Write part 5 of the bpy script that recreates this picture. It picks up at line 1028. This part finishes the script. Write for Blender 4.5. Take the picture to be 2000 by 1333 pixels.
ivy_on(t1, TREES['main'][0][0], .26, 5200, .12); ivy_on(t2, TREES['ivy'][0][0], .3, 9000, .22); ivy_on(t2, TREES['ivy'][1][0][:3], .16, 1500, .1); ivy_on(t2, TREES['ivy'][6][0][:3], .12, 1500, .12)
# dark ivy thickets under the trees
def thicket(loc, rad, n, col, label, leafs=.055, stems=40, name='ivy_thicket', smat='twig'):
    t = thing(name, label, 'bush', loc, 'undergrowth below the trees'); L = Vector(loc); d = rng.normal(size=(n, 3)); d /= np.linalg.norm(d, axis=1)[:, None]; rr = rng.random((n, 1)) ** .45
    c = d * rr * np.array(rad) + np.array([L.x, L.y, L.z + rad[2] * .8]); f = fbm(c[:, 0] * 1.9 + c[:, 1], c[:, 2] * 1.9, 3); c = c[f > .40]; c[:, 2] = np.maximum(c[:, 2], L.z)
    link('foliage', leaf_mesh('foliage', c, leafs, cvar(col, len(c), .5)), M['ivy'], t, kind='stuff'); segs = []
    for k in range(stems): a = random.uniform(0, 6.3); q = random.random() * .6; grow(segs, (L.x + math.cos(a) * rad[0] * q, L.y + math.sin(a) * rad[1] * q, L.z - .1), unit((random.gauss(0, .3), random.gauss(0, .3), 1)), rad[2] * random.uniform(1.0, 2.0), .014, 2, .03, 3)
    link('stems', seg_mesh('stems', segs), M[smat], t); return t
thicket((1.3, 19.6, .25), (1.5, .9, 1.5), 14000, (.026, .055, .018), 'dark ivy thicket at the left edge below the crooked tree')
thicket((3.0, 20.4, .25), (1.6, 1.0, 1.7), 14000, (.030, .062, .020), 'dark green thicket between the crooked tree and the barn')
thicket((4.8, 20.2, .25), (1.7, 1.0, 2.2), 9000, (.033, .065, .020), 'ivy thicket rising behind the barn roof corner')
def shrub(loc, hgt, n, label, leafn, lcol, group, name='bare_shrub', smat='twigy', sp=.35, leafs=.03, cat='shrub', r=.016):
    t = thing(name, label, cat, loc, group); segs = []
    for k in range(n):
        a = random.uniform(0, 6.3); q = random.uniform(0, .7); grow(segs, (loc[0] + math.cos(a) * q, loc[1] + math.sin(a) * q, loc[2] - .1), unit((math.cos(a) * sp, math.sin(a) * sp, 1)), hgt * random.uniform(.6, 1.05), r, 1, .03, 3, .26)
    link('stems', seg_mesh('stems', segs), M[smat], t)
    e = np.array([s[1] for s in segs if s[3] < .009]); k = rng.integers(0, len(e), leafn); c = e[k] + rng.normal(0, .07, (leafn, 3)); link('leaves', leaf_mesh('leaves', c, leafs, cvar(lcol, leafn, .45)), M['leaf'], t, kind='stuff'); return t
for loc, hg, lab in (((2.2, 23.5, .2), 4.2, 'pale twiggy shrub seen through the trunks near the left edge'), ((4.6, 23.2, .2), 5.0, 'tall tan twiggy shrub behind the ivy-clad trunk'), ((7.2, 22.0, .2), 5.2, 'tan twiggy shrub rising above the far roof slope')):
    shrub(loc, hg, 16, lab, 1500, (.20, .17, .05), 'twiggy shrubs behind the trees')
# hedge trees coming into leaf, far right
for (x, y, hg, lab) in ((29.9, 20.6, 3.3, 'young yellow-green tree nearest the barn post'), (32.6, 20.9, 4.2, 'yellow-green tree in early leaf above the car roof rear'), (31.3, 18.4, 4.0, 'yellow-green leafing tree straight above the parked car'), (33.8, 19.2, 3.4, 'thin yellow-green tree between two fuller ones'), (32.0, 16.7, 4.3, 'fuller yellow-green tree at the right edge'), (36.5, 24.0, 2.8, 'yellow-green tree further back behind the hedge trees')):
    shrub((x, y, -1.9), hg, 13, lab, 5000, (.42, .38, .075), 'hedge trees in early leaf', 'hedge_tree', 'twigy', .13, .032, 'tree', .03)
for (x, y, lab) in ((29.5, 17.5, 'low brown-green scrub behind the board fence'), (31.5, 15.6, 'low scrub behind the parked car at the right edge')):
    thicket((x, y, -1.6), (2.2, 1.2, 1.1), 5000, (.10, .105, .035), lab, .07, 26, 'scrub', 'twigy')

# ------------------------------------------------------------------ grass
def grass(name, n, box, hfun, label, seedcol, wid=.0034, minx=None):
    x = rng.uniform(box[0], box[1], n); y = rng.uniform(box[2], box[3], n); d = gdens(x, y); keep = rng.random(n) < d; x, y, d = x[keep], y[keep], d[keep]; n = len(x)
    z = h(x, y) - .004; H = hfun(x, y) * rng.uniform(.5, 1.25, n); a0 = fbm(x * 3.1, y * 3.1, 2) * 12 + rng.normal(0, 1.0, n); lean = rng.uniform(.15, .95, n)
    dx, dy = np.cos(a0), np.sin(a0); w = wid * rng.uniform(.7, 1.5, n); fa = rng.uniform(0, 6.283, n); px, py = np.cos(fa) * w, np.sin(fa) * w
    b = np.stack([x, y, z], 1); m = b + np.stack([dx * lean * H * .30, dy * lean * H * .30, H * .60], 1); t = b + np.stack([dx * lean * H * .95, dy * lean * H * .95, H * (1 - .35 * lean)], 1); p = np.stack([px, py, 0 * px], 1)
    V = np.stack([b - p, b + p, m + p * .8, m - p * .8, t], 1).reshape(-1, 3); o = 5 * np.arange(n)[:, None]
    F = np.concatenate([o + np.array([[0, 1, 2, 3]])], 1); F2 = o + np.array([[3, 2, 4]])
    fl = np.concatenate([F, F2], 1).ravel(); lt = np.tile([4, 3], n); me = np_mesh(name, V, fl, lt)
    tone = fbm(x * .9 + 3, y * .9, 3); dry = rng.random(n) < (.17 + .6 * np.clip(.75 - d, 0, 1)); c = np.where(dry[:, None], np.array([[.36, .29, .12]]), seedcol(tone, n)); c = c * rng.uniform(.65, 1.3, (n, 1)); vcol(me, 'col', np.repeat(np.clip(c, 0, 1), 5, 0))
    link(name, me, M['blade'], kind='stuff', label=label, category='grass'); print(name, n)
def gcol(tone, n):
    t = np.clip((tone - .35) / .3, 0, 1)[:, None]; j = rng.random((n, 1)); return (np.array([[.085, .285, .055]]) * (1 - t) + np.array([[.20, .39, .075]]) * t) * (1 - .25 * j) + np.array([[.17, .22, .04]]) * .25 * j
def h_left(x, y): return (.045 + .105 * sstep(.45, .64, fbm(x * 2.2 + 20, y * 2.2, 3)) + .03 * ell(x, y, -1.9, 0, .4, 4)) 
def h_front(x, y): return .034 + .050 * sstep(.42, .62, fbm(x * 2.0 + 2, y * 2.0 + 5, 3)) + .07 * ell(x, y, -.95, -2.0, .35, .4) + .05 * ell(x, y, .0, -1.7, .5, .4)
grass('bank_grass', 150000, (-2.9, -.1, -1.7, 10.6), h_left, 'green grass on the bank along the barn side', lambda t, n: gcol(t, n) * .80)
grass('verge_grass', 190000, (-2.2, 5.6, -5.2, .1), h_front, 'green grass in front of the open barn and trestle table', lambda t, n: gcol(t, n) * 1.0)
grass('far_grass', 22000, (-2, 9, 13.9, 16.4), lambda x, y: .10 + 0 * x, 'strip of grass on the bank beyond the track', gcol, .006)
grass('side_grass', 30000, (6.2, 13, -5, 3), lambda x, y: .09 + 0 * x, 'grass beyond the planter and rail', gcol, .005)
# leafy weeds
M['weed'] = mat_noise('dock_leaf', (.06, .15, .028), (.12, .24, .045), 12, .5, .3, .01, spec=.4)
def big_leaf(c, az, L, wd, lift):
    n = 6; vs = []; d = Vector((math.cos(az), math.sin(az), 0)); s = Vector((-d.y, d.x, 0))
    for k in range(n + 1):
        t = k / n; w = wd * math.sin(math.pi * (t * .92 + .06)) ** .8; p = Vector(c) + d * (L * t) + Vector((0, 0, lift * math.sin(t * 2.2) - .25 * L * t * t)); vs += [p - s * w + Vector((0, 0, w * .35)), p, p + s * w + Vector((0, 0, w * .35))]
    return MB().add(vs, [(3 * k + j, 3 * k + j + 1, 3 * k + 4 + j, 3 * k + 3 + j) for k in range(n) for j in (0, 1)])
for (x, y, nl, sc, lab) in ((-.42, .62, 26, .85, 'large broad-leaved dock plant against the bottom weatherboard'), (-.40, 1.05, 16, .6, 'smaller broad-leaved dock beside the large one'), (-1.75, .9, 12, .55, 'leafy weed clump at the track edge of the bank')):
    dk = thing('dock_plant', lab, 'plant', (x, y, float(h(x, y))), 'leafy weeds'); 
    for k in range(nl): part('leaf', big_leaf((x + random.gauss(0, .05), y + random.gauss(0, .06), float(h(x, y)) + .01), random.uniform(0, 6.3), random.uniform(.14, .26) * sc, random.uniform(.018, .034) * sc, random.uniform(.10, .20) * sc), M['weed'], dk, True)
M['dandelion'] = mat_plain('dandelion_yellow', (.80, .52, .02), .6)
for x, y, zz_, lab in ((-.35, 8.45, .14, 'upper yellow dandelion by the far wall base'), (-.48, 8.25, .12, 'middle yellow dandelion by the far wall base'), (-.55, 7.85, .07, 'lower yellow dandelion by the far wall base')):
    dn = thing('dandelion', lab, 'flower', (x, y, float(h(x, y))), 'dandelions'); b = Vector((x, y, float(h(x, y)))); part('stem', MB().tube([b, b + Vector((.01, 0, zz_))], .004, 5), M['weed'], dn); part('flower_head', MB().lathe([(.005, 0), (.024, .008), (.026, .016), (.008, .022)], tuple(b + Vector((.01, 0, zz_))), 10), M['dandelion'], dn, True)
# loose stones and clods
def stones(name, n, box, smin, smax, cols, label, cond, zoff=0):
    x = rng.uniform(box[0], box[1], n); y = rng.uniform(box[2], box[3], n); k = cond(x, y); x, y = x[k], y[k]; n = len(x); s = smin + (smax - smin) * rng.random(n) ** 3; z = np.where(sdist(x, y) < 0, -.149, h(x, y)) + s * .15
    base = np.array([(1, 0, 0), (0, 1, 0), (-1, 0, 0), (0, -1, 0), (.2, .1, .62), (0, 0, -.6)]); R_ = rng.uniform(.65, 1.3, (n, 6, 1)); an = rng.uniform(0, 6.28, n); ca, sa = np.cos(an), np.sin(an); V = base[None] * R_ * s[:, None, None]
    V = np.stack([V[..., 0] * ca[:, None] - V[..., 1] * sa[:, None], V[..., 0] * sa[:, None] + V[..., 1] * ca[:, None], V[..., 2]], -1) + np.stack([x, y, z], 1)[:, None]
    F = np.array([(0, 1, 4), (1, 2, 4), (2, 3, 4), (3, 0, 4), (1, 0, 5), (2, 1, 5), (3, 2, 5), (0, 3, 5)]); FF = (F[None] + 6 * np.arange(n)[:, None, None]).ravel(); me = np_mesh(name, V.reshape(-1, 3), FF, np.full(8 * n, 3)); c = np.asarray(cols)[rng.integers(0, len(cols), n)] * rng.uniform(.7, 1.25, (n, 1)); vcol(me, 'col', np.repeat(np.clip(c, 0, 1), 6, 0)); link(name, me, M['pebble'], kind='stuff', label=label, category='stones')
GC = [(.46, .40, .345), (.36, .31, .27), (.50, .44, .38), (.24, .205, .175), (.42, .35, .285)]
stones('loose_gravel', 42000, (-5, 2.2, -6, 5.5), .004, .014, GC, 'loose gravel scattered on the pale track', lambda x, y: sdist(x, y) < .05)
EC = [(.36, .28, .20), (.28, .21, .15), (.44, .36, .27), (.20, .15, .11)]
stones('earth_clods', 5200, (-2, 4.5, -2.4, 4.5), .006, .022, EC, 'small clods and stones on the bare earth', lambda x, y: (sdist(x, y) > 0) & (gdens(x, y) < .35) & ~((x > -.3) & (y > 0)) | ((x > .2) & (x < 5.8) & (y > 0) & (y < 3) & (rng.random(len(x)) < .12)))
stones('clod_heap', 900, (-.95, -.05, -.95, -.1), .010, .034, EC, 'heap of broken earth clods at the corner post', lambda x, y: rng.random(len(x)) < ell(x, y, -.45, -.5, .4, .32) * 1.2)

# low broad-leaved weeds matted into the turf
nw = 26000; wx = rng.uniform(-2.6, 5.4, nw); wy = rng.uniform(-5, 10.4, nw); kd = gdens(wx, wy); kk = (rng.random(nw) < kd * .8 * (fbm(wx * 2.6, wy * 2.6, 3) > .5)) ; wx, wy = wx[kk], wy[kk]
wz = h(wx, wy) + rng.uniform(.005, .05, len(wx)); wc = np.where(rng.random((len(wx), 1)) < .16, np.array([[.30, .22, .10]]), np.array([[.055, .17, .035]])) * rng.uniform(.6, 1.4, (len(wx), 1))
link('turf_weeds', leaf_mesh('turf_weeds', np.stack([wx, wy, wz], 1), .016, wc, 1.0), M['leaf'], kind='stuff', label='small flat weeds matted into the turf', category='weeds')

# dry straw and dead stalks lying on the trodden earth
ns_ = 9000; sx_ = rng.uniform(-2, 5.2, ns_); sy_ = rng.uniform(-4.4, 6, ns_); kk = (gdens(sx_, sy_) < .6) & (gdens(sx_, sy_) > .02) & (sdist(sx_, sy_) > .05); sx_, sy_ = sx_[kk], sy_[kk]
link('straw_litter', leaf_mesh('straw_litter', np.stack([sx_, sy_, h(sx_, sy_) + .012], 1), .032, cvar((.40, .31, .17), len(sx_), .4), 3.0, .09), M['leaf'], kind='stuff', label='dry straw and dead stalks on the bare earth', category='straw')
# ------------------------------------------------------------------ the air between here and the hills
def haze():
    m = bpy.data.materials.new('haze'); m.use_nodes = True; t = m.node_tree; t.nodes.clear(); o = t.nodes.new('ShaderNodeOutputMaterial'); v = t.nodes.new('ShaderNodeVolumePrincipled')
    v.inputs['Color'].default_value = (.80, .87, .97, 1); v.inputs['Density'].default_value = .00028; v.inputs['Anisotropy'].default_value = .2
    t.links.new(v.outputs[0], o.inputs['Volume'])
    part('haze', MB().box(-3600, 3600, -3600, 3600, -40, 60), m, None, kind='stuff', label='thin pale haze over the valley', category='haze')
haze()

═══

Only the number is wanted: how many lines of the material contain the word "part"?

*EXERCISE RESPONSE*
4